I am of the view that the courts and Congress should respect the original meaning of the Constitution where that meaning can be determined. I also think that, when the meaning is vague or where the text authorizes supplementation, as it does for example in the Ninth Amendment and the Privileges or Immunities Clause of the Fourteenth Amendment, there is room for discretionary choices and a need for judges to formulate constitutional doctrines to put these clauses into effect.

Here is how the essay ends:

I am not claiming that the present Supreme Court has never acted in an activist fashion as I have defined the term. As was discussed in Part I, from an originalist perspective, there are actually two distinct types of activism that can apply to judicial decisions that deviate from the text of the Constitution: decisions with activist results and those opinions employing activist methods. The first is when the result of a given case contradicts the original meaning of the text. The second is when judges do not even try to discern the original meaning of the text.

Given that the Rehnquist Court largely continues to adhere to the doctrines of the past sixty years, I have no doubt that it does engage in the first sort of activism all the time. Moreover, the Rehnquist Court rarely employs an originalist method. Even in Lopez itself, Justice Rehnquist (unlike Justice Thomas) did not base his decision on the original meaning of the Commerce Clause, choosing instead to rely on “first principles” while trying to remain consistent with New Deal decisions. Nevertheless, the result reached by the Court in Lopez and Morrison were much closer to the original meaning of the Commerce Clause than any case in the previous sixty years. The irony is that the Court is being criticized as activist in the few areas where its results have come closer to the original meaning of the text than any Supreme Court in recent memory – that is, where it has acted in a less activist manner.

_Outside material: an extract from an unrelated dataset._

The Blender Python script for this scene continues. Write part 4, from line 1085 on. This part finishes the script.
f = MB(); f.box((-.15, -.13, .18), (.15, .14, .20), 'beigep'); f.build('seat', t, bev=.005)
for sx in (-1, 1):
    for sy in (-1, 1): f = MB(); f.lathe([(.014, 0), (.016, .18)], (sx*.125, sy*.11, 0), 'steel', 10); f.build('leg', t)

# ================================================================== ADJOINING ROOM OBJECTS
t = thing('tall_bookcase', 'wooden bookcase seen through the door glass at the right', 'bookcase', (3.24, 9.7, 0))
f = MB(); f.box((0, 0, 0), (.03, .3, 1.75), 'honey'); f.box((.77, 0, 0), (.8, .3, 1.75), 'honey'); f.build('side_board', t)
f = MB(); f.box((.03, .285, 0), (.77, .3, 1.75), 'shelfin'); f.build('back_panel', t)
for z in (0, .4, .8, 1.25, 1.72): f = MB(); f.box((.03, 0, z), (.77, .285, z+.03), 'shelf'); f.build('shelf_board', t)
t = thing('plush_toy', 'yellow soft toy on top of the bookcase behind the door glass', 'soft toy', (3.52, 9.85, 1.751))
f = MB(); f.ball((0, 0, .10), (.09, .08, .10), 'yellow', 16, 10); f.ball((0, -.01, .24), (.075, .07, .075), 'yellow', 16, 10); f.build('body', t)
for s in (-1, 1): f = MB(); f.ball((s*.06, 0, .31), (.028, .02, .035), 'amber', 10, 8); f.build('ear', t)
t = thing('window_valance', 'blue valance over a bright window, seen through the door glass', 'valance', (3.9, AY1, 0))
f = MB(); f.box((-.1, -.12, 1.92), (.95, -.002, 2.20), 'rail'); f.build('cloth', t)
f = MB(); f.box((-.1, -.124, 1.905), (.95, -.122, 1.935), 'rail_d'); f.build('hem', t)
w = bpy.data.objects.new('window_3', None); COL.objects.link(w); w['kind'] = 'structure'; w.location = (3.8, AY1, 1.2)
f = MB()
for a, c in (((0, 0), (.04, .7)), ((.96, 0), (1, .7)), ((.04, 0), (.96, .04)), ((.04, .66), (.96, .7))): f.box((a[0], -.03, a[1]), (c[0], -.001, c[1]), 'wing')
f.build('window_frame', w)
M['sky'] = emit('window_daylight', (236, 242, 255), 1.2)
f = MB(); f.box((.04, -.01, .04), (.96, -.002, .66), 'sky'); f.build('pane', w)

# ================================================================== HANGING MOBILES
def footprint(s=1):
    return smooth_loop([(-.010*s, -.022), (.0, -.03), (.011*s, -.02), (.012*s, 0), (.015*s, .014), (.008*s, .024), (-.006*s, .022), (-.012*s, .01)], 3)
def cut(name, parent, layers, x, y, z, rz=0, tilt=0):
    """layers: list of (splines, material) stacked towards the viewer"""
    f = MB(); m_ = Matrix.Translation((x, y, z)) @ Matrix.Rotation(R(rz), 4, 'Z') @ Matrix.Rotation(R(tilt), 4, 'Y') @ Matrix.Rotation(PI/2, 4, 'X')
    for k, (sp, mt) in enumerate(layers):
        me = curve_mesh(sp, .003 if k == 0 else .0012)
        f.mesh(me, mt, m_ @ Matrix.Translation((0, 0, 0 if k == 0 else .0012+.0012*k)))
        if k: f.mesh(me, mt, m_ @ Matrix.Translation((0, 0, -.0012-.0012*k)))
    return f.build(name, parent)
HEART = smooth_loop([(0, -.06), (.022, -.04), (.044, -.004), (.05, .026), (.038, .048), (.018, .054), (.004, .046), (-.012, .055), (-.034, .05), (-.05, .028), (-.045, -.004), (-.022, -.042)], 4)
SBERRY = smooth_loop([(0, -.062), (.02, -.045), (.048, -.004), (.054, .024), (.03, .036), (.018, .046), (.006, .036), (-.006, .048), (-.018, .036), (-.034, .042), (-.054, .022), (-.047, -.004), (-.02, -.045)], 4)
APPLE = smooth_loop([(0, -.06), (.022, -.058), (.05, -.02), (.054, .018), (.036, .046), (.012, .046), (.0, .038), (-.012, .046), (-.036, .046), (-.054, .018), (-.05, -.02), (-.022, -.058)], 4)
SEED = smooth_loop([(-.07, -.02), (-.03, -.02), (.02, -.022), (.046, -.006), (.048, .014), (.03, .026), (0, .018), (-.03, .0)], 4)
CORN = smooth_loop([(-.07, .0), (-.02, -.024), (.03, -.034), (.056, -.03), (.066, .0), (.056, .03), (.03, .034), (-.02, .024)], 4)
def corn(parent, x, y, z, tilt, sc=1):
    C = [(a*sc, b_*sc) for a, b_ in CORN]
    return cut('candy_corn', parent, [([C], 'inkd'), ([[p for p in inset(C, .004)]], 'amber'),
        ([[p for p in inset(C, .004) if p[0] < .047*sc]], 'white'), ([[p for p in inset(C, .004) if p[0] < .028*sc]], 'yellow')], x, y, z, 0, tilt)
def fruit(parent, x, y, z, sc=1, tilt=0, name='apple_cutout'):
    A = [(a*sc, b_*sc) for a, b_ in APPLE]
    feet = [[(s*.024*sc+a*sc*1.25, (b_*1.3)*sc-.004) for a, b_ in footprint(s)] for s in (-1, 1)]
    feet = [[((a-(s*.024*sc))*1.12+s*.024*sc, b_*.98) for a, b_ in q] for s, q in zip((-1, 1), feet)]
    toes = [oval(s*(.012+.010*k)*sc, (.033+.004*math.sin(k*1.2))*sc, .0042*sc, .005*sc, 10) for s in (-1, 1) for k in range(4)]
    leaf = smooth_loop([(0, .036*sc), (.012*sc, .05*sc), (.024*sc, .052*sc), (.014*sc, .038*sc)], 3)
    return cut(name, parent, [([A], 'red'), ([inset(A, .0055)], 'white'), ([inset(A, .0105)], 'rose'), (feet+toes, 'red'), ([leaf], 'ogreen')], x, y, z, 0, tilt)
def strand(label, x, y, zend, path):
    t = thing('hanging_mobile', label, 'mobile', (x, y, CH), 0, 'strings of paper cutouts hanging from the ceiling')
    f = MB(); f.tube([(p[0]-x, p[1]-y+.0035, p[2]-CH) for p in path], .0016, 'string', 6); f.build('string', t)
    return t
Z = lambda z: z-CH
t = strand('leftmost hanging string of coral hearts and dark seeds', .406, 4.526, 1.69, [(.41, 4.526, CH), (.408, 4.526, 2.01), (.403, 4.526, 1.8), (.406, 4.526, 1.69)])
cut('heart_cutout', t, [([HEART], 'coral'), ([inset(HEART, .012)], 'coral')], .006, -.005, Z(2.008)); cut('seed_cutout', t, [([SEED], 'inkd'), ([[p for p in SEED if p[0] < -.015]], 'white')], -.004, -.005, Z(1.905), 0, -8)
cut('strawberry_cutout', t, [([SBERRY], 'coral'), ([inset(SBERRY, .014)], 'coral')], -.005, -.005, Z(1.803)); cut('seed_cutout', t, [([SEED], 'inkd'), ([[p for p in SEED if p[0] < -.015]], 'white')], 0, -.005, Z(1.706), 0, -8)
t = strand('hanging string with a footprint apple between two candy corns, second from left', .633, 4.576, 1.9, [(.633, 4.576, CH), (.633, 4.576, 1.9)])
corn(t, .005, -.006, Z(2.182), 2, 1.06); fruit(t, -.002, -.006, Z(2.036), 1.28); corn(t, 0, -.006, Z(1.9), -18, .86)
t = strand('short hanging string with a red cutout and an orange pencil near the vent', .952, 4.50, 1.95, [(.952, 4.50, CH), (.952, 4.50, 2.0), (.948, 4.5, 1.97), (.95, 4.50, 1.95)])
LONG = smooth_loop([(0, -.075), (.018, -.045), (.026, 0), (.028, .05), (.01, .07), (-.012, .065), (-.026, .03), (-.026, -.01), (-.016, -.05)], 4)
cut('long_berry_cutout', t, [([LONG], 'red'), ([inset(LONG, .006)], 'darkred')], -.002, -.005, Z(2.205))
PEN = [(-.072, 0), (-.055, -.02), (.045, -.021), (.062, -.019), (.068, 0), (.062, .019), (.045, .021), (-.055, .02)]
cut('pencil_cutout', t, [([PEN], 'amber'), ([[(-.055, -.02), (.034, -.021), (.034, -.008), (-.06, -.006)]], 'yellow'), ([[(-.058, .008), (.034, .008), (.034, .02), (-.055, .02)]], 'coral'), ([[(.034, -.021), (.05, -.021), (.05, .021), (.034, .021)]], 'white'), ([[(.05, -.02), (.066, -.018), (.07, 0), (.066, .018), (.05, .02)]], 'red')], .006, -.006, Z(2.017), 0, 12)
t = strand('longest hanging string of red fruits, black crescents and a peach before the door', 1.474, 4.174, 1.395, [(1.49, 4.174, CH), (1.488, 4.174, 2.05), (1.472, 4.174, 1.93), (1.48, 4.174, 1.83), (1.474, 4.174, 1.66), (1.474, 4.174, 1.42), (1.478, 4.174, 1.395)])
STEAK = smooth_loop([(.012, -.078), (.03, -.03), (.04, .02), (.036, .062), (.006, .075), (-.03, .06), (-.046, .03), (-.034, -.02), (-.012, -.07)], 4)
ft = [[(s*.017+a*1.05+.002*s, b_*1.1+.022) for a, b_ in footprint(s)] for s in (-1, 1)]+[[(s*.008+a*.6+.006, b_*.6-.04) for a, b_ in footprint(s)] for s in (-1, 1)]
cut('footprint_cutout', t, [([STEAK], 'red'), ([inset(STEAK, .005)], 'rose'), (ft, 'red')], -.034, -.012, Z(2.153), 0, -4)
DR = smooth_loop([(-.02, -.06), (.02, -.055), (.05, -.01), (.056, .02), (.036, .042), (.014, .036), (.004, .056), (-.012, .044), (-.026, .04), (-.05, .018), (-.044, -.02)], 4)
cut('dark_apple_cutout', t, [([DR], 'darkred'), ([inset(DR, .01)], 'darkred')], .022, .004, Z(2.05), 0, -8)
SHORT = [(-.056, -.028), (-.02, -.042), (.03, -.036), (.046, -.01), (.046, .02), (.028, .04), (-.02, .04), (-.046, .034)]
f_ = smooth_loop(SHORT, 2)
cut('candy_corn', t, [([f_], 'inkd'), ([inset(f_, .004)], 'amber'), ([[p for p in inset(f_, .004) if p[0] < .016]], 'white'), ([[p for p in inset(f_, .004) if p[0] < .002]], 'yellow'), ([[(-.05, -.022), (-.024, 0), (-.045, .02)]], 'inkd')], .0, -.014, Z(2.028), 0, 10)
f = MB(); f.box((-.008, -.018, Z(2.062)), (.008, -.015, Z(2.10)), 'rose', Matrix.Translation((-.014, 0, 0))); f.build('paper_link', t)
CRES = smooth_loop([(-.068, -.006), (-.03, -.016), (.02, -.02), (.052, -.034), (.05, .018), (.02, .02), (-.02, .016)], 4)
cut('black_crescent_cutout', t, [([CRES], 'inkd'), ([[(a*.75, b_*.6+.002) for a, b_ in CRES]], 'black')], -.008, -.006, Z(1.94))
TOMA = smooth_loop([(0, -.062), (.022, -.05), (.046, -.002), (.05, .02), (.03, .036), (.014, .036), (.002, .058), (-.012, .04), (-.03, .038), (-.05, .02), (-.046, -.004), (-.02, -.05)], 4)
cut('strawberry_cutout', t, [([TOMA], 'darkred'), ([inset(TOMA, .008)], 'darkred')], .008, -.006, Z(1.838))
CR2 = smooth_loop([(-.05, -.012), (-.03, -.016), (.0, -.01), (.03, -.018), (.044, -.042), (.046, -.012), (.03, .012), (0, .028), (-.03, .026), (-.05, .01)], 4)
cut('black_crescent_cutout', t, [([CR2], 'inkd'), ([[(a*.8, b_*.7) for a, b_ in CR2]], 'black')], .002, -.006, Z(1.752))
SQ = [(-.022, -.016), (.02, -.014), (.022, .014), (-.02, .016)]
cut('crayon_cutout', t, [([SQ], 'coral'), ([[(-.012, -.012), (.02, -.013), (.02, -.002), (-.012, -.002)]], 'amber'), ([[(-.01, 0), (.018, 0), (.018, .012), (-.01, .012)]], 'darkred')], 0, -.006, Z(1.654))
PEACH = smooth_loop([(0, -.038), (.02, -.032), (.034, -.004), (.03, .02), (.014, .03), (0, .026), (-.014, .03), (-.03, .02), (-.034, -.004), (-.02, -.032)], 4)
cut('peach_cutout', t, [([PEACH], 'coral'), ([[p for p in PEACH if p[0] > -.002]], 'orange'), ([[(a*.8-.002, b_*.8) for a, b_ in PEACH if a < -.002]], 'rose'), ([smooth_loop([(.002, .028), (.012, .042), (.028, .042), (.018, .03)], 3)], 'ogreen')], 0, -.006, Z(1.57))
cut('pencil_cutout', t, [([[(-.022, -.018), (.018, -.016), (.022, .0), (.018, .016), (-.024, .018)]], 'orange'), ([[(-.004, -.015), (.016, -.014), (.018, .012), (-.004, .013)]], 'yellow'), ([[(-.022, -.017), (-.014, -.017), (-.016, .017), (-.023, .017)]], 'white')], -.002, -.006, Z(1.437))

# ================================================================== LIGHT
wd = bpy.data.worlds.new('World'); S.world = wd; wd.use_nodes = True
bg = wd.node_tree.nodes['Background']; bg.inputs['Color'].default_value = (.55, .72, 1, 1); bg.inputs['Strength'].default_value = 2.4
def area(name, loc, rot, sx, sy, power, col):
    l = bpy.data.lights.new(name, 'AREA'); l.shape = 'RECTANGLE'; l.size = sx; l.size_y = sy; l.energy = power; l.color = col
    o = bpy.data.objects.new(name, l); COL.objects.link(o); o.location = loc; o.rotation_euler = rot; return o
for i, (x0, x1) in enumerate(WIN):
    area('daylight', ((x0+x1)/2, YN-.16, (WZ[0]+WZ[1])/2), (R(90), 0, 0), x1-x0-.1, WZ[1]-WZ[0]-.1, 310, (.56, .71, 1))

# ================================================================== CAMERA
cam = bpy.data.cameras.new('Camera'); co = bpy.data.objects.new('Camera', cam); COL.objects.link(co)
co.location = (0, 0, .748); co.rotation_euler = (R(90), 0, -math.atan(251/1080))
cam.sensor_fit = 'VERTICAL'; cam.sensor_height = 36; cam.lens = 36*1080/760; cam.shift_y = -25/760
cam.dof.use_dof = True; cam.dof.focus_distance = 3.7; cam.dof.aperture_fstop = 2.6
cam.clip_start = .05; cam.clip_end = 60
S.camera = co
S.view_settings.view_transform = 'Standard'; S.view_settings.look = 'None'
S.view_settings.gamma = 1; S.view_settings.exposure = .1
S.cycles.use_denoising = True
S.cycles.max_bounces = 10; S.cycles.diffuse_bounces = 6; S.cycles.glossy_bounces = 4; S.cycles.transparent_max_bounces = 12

Of course, you are free to reject the conception of “judicial activism” I am proposing and to advocate a power in Congress or the courts (or both) that allows them to change the meaning of the Constitution with the times and reach results you think are better. If you do, however, you have no basis to criticize the Supreme Court’s Commerce Clause cases as “activist” – unless you also adopt a conception of “judicial activism” that applies whenever a court strikes down any law enacted by a legislature. But this would be a conception of “judicial activism” that would call into question the entire practice of judicial review. Few would embrace this conception of judicial activism except hypocritically to criticize a Court for those decisions with which they disagree.

My preferred position is to drop all uses of “judicial activism” as a way of characterizing a judicial opinion with which you disagree.  But so long as I am forced to use or react to the term, I will see your definition and raise mine.